If you look at the tables at the top of this article, you will see that the cost to feed a cow for a day was only $1.80 when fed 100% pasture.
As soon as the farmer added baleage, the cost increased to more than double. Taking the total cost to $1.88.
That’s because, the farmer had to pay for a tractor to cut the grass, bail, and wrap the grass in plastic.
Then when we added a very small percentage of the cow’s diet to include by-products, the cost jumped to $3.18. In the final table, 44% of the cow’s diet was made up of by-products and the daily cost of feeding that cow is $5.68.
Carbon footprint
Another aspect to consider is the carbon footprint of each of these feeding scenarios.
The 100% grass scenario involves the cow walking to the paddock, and harvesting the grass herself.
There’s no transport or tractors involved.
As soon as the baleage is added, there are now tractors, fuel, and labour. All of which create emissions.

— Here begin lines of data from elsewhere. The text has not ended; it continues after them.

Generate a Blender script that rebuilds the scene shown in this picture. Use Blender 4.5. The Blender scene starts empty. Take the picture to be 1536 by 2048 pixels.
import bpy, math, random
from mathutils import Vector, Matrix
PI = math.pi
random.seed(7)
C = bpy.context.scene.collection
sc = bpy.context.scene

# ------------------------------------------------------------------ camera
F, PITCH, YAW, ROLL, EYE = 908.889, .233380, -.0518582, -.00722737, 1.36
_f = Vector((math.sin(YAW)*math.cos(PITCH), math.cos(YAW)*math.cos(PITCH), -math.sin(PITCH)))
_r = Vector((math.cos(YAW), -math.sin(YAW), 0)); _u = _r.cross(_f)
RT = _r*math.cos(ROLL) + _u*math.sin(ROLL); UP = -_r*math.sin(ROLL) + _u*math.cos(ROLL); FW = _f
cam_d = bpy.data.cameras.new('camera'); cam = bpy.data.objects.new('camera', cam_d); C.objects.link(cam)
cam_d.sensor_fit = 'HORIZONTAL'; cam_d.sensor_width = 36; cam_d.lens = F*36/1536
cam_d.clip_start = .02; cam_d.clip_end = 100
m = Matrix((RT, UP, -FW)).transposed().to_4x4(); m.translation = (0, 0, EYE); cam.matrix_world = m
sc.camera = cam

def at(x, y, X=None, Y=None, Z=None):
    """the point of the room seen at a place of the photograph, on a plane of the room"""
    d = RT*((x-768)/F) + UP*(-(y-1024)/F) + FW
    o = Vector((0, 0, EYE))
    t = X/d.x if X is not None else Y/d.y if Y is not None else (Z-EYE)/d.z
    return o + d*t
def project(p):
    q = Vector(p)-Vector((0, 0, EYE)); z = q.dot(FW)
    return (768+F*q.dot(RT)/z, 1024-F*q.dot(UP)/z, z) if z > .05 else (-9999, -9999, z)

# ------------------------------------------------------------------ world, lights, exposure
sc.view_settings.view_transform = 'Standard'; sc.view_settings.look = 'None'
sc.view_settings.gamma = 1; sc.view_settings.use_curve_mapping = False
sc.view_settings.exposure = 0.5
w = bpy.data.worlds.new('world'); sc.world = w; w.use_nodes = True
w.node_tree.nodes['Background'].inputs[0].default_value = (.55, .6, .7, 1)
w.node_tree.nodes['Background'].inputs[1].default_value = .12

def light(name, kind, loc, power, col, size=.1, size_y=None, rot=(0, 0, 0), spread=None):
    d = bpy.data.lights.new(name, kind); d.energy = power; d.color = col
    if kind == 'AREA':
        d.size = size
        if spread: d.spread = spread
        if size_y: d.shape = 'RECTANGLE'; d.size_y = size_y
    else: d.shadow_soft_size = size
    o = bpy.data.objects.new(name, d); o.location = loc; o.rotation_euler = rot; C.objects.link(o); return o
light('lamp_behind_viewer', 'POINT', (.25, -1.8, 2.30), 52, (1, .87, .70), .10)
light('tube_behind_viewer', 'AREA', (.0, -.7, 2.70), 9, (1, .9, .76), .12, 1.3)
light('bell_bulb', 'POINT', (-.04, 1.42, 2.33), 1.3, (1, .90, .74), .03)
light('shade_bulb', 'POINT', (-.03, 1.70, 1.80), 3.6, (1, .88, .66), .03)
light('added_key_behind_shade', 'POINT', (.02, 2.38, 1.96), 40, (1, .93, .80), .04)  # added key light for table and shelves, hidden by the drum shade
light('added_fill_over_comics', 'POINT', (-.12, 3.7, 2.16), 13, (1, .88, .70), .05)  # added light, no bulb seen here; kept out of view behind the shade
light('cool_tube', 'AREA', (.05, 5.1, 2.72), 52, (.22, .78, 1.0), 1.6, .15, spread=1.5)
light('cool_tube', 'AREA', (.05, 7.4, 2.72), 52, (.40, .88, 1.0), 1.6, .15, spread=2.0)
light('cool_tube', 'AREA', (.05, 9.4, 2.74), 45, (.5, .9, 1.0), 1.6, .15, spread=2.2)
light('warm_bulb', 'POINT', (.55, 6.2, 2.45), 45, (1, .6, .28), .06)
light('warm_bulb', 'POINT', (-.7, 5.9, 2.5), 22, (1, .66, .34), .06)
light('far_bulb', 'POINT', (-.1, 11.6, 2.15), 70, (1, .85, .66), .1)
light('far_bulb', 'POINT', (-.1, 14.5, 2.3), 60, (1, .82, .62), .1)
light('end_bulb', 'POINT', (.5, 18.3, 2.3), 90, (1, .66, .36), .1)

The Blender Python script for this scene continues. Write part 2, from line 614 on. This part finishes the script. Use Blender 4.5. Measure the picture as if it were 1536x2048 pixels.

But when by-products are added, we’re now transporting feed to a port, shipping to NZ and then trucking it to a depot, and then transporting it to the farm. Then often times the farmer needs to use their tractor to feed it to the cows.
How cows are fed is the core issue around how dairy farming is conducted.
Dairy NZ has a useful document called The 5 Production Systems.
In New Zealand, a good cow’s milk production will peak at 27 litres/day in October and slowly decrease over the following months.
In Saudi Arabia, a cow’s average production is 40 litres/day over the whole season.
This is mainly due to feeding.
It’s a simple and predictable formula. Energy in = Milk out. New Zealand farmers have always come to the conclusion that lower milk production, produced on cheap grass is the most profitable model.